The 2021-22 water year has seen climate-driven extremes far outside the historical norm, upending patterns used for decades to forecast California’s water supply. Predicting how much snowmelt will reach California’s reservoirs and be available for our communities, farms and the environment is becoming more challenging every year as previous assumptions about our climate no longer apply.  DWR has been closely following climate research for decades that has warned of warming temperatures and increasing extremes and has understood these dramatic changes would be possible.  During the third major drought so far this century, we have seen these changes become reality and prove the need to adapt quickly.

To address this challenge, the Department of Water Resources (DWR) is embracing a fundamental shift away from reliance on historical patterns and is investing heavily in improving forecast data collection and is focusing on the dramatic changes in California’s watersheds. Over $4 million has been provided by Governor Newsom to expand the Aerial Remote Sensing of Snow program, also known as ASO, which increases and modernizes the amount of data collected on the state snowpack and additional funding has been provided to upgrade electronic monitoring stations across the Sierra Nevada to provide additional details on soil moisture and atmospheric conditions. The value of these investments has already been realized this year when additional data provided by ASO flights prevented an overestimation of the snowpack in the Feather River Basin and helped forecasters get a complete picture of how snowpack is changing.

This April’s water supply forecast, which utilizes data from these investments, paints a grim picture that guarantees a third year of drought conditions: the April through July runoff period is forecasted to be just 41% of the historical average. The snowpack was just 35% of normal, the fifth smallest snowpack on record dating back to 1950. The driest January through March period in recorded state history caused the Sierra Nevada snowpack to peak a full month earlier than usual on March 8. Even more extreme, the Northern Sierra Snowpack likely peaked in January of this year, a full three months early.
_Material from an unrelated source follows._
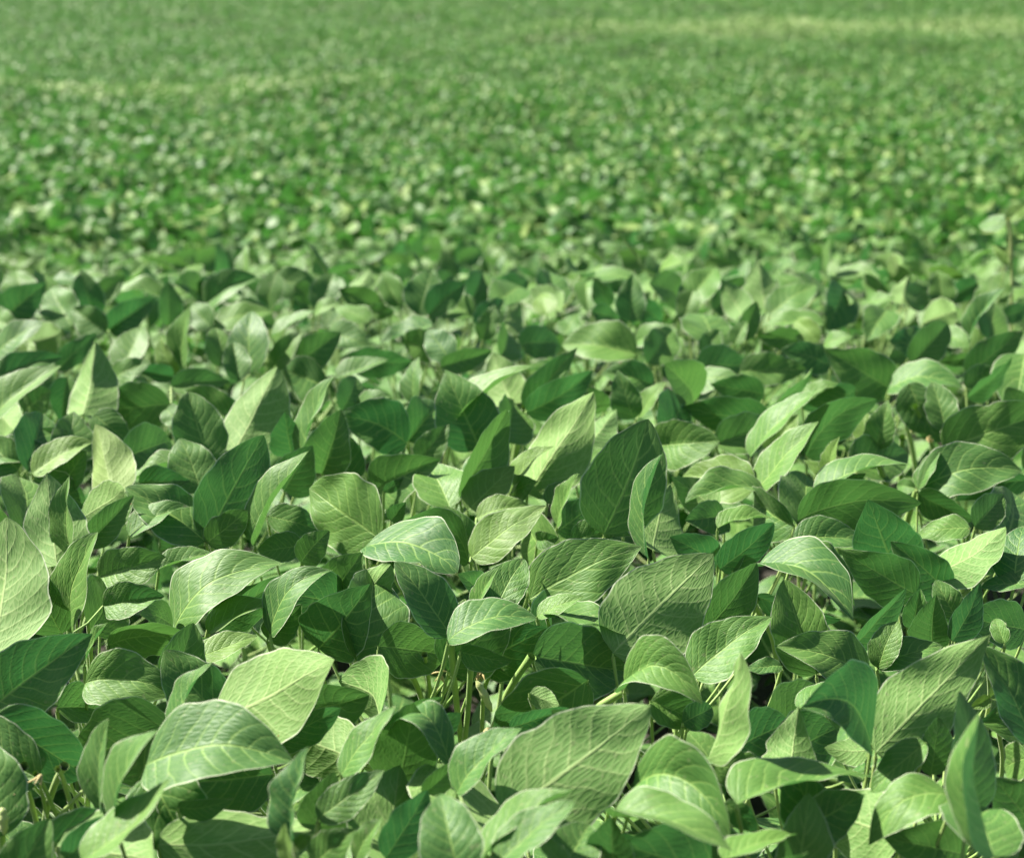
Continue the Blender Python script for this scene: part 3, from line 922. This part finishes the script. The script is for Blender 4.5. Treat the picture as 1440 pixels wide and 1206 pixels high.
def backdrop(n, y0, y1, thr, k0, br):
    c0 = 0
    for i in range(n):
        py = tr_.uniform(y0, y1); px = tr_.uniform(-60, 1500)
        if any(math.hypot(px - a, py - b) < c * 0.9 for a, b, c in DARK): continue
        z = plane_depth(px, py)
        L_ = tr_.uniform(0.08, 0.125) * F / z
        rad = int(max(2, 0.3 * L_ / 10))
        if covered(px, py, rad) > thr: continue
        an = tr_.uniform(-1.35, 1.35) if tr_.random() < 0.75 else tr_.uniform(1.3, 5.0)
        fs = tr_.uniform(0.65, 1.0)
        dx, dy = math.sin(an) * L_ * fs, -math.cos(an) * L_ * fs * 0.9
        e = dict(b=(px - dx / 2, py - dy / 2), t=(px + dx / 2, py + dy / 2), w=L_ * tr_.uniform(0.42, 0.66), br=tr_.uniform(*br), k=-k0)
        if tr_.random() < 0.18: e['u'] = True; e['br'] = tr_.uniform(0.3, 0.7)
        e['bk'] = True
        e['arr'] = build_hero(e, 5000 + int(y0) * 7 + i)
        HERO.append(e)
        b_ = e['B']
        gp = int(np.argmin((PX[:, 0] - b_[0]) ** 2 + (PX[:, 1] - (b_[1] + 0.03)) ** 2))
        PL[gp]['leaves'].append((b_, [e])); c0 += 1
    return c0
N1 = backdrop(1800, 840, 1230, 0.86, 1.7, (0.05, 0.34))
N2 = backdrop(2200, 560, 860, 0.85, 1.3, (0.06, 0.42))
N3 = backdrop(1500, 400, 570, 0.72, 0.4, (0.10, 0.75))
print('BACKDROP', N1, N2, N3)
topfill(3500, 385, 560, 0.015, 0.36, (0.11, 0.15), 2, 12)


def word(gq):
    e = max((q for _, g_ in gq for q in g_ if not q.get('bk')), key=lambda q: q['w'] * math.hypot(q['t'][0] - q['b'][0], q['t'][1] - q['b'][1]), default=None)
    if e is None: return None
    ln = math.hypot(q_(e, 0), q_(e, 1)); a = ('narrow' if e['w'] / ln < 0.4 else 'broad')
    c = 'pale sunlit' if e['br'] >= .7 else 'yellowish' if e.get('y') else 'dark green' if e['br'] <= .3 else 'mid green'
    return a + ' ' + c
def q_(e, k): return e['t'][k] - e['b'][k]
def on_plane(x, y, Y0):
    d = FWD + RIGHT * ((x - 720) / F) + UP * ((603 - y) / F)
    return CAM + d * (Y0 / d[1])
for ln in STEMS.strip().splitlines():
    t = ln.split(); ox, oy = CR.get(t[0], (0, 0)); k = 1.0 if t[0] == 'Z' else 1 / 2.871
    pts = [tuple(float(v) for v in s_.split(',')) for s_ in t[2:]]
    pts = [(ox + a * k, oy + b * k) for a, b in pts]
    Y0 = at(*pts[0], plane_depth(pts[0][0], max(pts[0][1], 388), CANOPY))[1] - 0.03
    if t[0] == 'Z': Y0 = 3.5
    elif not (t[0] == 'E' and t[2].split(',')[0] in ('440', '525', '770', '1145')):
        Y0 += 0.065; pts.insert(0, (pts[0][0] * 1.5 - pts[1][0] * 0.5, pts[0][1] - 9))
    P = [on_plane(a, b, Y0 + 0.01 * i) for i, (a, b) in enumerate(pts)]
    last = P[-1] + (P[-1] - P[-2]) * 1.2; last[2] = max(0.05, min(last[2], P[-1][2] - 0.12)); last[1] += 0.02
    P.append(last); P = np.array(P)
    u = np.linspace(0, 1, len(P)); U_ = np.linspace(0, 1, 14)
    C_ = np.stack([np.interp(U_, u, P[:, j]) for j in range(3)], -1)
    for _ in range(3): C_[1:-1] = (C_[:-2] + 2 * C_[1:-1] + C_[2:]) / 4
    rr_ = (1.0 if t[0] == 'Z' else 1.3) * float(t[1]) * k * Y0 / F * np.ones(14); rr_[0] *= 1.4; rr_[1] *= 1.1
    gp = int(np.argmin((PX[:, 0] - P[0][0]) ** 2 + (PX[:, 1] - Y0) ** 2))
    PL[gp].setdefault('extra', []).append(('branch', tube_arrays(C_, rr_, 10), M_POD if t[0] == 'Z' else M_STEM))
for ln in PODS.strip().splitlines():
    t = ln.split(); ox, oy = CR[t[0]]; k = 1 / 2.871
    (a, b), (c_, d_) = [tuple(float(v) for v in s_.split(',')) for s_ in t[2:]]
    Y0 = at(ox + a * k, oy + b * k, plane_depth(ox + a * k, oy + b * k - 40, CANOPY))[1] - 0.05
    A_, B_ = on_plane(ox + a * k, oy + b * k, Y0), on_plane(ox + c_ * k, oy + d_ * k, Y0 - 0.005)
    gp = int(np.argmin((PX[:, 0] - A_[0]) ** 2 + (PX[:, 1] - Y0) ** 2))
    L_ = float(np.linalg.norm(B_ - A_)); 
    if t[1] == 'pod': m_ = pod_mesh(A_, (B_ - A_) / L_, L_)
    else:
        fr_ = np.random.default_rng(int(a)); ps_ = []
        for _ in range(9):
            q_e = A_ + (B_ - A_) * fr_.uniform(.3, 1) + fr_.normal(0, L_ * .35, 3)
            ps_.append(tube_arrays(curve3(A_, (A_ + q_e) / 2 + fr_.normal(0, .002, 3), q_e, 6), np.array([.5, 1, 1.3, 1.1, .7, .1]) * 0.0009, 6))
        m_ = join(ps_)[:2]
    PL[gp].setdefault('extra', []).append((t[1] if t[1] == 'pod' else 'withered_flower', m_, M_POD if t[1] == 'pod' else M_DRY))
LABELS = {}
for ri, rw in enumerate(rows):
    for ci, p in enumerate(rw):
        wd = word(p['leaves'])
        pos = f'{ORD[ci]} from left in the {ORD[ri]} row from bottom'
        lab = f'soybean plant with {wd} leaf, {pos}' if wd else f'leafy soybean plant, {pos}'
        make_near(p, lab, hr)

# ------------------------------------------------------------------ plants farther back, each made of a stem and leaves
far_group = 'soft focus soybean plants beyond the edge of the front canopy'
far_label = 'out of focus soybean plant just beyond the edge of the sharp front canopy'
protos = []
def proto(i):
    r = np.random.default_rng(900 + i)
    st = tube_arrays(curve3((0, 0, -0.02), (r.normal(0, .02), r.normal(0, .02), 0.35), (r.normal(0, .03), r.normal(0, .03), 0.68), 6), np.linspace(.0045, .002, 6), 6)
    parts = [('stem', mesh_from('stem', *st, None, M_STEM))]
    ph = r.uniform(0, 6.28)
    for k in range(13):
        z = np.interp(k, (0, 12), (0.30, 0.70)); az = ph + k * 2.4; ln = r.uniform(0.07, 0.17)
        dr = np.array([math.cos(az), math.sin(az), 0]); a = np.array([0, 0, z - 0.04])
        b = a + dr * ln + np.array([0, 0, ln * 0.45]); b[2] = min(b[2], 0.75 + r.normal(0, 0.02))
        ps = [petiole_mesh(a, b, seg=5)]
        for m in tri_frames(b, dr, r.uniform(0.085, 0.115), r, 0.7):
            V, Q, U = VLO[r.integers(len(VLO))]
            ps.append((V @ m[:3, :3].T + m[:3, 3], Q, U))
        parts.append(('leaf', mesh_from('leaf', *join(ps), M_LEAF)))
    return parts
protos = [proto(i) for i in range(7)]
spots = []
fr = np.random.default_rng(31)
y = 4.28
while len(spots) < 300 - len(PL) and y < 12:
    half = 0.30 * y + 0.15
    sp_ = 0.30 if y < 6.0 else 0.27
    n = int(2 * half / sp_)
    for a in np.linspace(-half, half, n): spots.append((a + fr.normal(0, 0.04), y + fr.normal(0, 0.05)))
    y += 0.30 if y < 6.0 else 0.27
spots = spots[:300 - len(PL)]
FAR_START = max(s[1] for s in spots) - 0.1
for i, (a, b) in enumerate(spots):
    root = bpy.data.objects.new('soybean_plant', None); col.objects.link(root)
    root.empty_display_size = 0.05
    root.location = (a, b, float(terrain(a, b))); root.rotation_euler = (0, 0, fr.uniform(0, 6.28)); 
    root['label'] = far_label; root['category'] = 'soybean plant'; root['group'] = far_group
    for nm, me in protos[i % 7]:
        o = link(nm, me, root, color=(fr.uniform(0, 0.45), fr.random(), 0, 1))

# ------------------------------------------------------------------ the rest of the field, beyond counting: one object
def field():
    r = np.random.default_rng(12)
    Vs, Qs, Us, Ts, o = [], [], [], [], 0
    def batch(n, y0, y1, size, layer_lo, layer_hi, vset, tilt, xs=None):
        nonlocal o
        y = np.sqrt(r.uniform(y0 ** 2, y1 ** 2, n)); x = r.uniform(-1, 1, n) * (0.42 * y + 0.8)
        gz = terrain(x, y)
        clump = 0.05 * np.sin(x * 0.9 + 2.0 * np.sin(y * 0.5)) * np.sin(y * 1.1 + np.sin(x)) + 0.07 * np.sin(x * 3.1 + 1.7 * np.sin(y * 2.3)) * np.sin(y * 2.9 + 1.3 * np.sin(x * 2.1))
        z = gz + CANOPY + r.uniform(layer_lo, layer_hi, n) + clump
        az = r.uniform(0, 2 * np.pi, n); el = r.normal(0.05, 0.45, n)
        d = np.stack([np.cos(az) * np.cos(el), np.sin(az) * np.cos(el), np.sin(el)], -1)
        nn = np.stack([r.normal(0, tilt, n), r.normal(-0.05, tilt, n), np.ones(n)], -1)
        fl = r.random(n) < 0.17; nn[fl, 2] *= -1
        nn -= (nn * d).sum(1)[:, None] * d; nn /= np.linalg.norm(nn, axis=1)[:, None]
        xx = np.cross(d, nn); s = size * r.uniform(0.8, 1.2, n)
        pale = np.zeros(n)
        pale = np.maximum(pale, 0.95 * np.exp(-((y - 29.2 - 0.1 * x) / 1.6) ** 2) * (x < -1.5 + r.normal(0, 1.5, n)))
        pale = np.maximum(pale, 1.0 * np.exp(-((y - 54 - 0.05 * x) / 3.4) ** 2) * (x > 1.5 + r.normal(0, 2.5, n)))
        pale = np.maximum(pale, 0.30 * (r.random(n) < 0.14))
        tn = np.stack([np.clip(r.beta(1.2, 1.2, n), 0, 1), np.clip(pale * r.uniform(0.4, 1.2, n), 0, 1), np.zeros(n), np.ones(n)], -1)
        vi = r.integers(len(vset), size=n)
        for k in range(len(vset)):
            m = vi == k
            if not m.any(): continue
            V, Q, U = vset[k]
            W = (V[None, :, 0, None] * xx[m][:, None] + V[None, :, 1, None] * d[m][:, None] + V[None, :, 2, None] * nn[m][:, None]) * s[m][:, None, None]
            W = W + np.stack([x[m], y[m], z[m]], -1)[:, None]
            c = m.sum(); nvv = len(V)
            Qs.append((Q[None] + (np.arange(c) * nvv)[:, None, None] + o).reshape(-1, 4)); Vs.append(W.reshape(-1, 3))
            Us.append(np.tile(U, (c, 1))); Ts.append(np.repeat(tn[m], nvv, 0)); o += c * nvv
    def small(i):
        rr = np.random.default_rng(i)
        return leaflet_arrays((0, 0, 0), (0, .5, .16), (0, .98, -.1), (0, 0, 1), rr.uniform(.55, .72), fold=rr.uniform(.1, .5), rip=0.0, nu=2, nv=3, seed=i)
    sm = [small(i) for i in range(8)]
    s0 = FAR_START
    ar = lambda a, b: 0.42 * (b * b - a * a) + 1.6 * (b - a)
    batch(int(ar(s0, 14) * 330), s0, 14, 0.100, -0.16, 0.03, VLO[:8], 0.9)
    batch(int(ar(s0, 14) * 120), s0, 14, 0.110, -0.40, -0.15, sm, 0.5)
    tiny = [leaflet_arrays((0, 0, 0), (0, .5, .16), (0, .98, -.1), (0, 0, 1), .75, fold=f, rip=0.0, nu=2, nv=2, seed=i) for i, f in enumerate((.1, .25, .4, .5))]
    batch(int(ar(14, 30) * 300), 14, 30, 0.100, -0.16, 0.03, sm, 0.85)
    batch(int(ar(30, 60) * 190), 30, 60, 0.115, -0.14, 0.03, tiny, 0.55)
    batch(int(ar(60, 95) * 95), 60, 95, 0.140, -0.14, 0.04, tiny, 0.5)
    batch(int(ar(95, 150) * 22), 95, 150, 0.28, -0.16, 0.05, tiny, 0.45)
    return mesh_from('soybean crop', np.concatenate(Vs), np.concatenate(Qs), np.concatenate(Us), M_FAR, True, np.concatenate(Ts))
fo = link('soybean_crop', field())
fo['kind'] = 'stuff'; fo['label'] = 'blurred green soybean crop filling the field to the top of the picture'; fo['category'] = 'crop'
Although October rainfall this fall helped reduce soil dryness and was followed by significant December snowfall, the record-breaking dry spell for the past three months shattered all previously observed patterns.

 

Nearby mountain peaks with only small patches of snow near the Phillips Station meadow, shown shortly before the California Department of Water Resources conducted the forth media snow survey of the 2022 season at Phillips Station in the Sierra Nevada Mountains.

This winter’s climate whiplash is the latest evidence of an alarming trend all Californians have witnessed over the past decade, which has been marked by dramatic climate swings from dry to wet years, extreme temperatures in the summer and a longer and more severe wildfire season. The lesson from the past two years is clear: future water supplies can no longer be predicted based on historical patterns that no longer apply in our rapidly changing climate.

DWR’s Snow Surveys and Water Supply Forecasting team is meeting this challenge head on by researching and investing in tools and models that will look at the complete picture, not just the historical patterns. DWR’s forecasting and data collection teams also peer-review our methodology with academic partners including the Center for Western Water Extremes, UC Berkeley’s Central Sierra Snow Lab, and UC Davis, federal agencies such as NOAA, NASA-JPL, the National Center for Atmospheric Research (NCAR), and with local water management agencies to evaluate the best available science for monitoring and modeling changing hydrologic conditions.

As the threat of a hotter and drier climate continues to impact our water supply, DWR will continue to develop and adopt the best available science and technology to ensure that Californians have an adequate water supply, reliable flood control, and healthy ecosystems, now and in the future.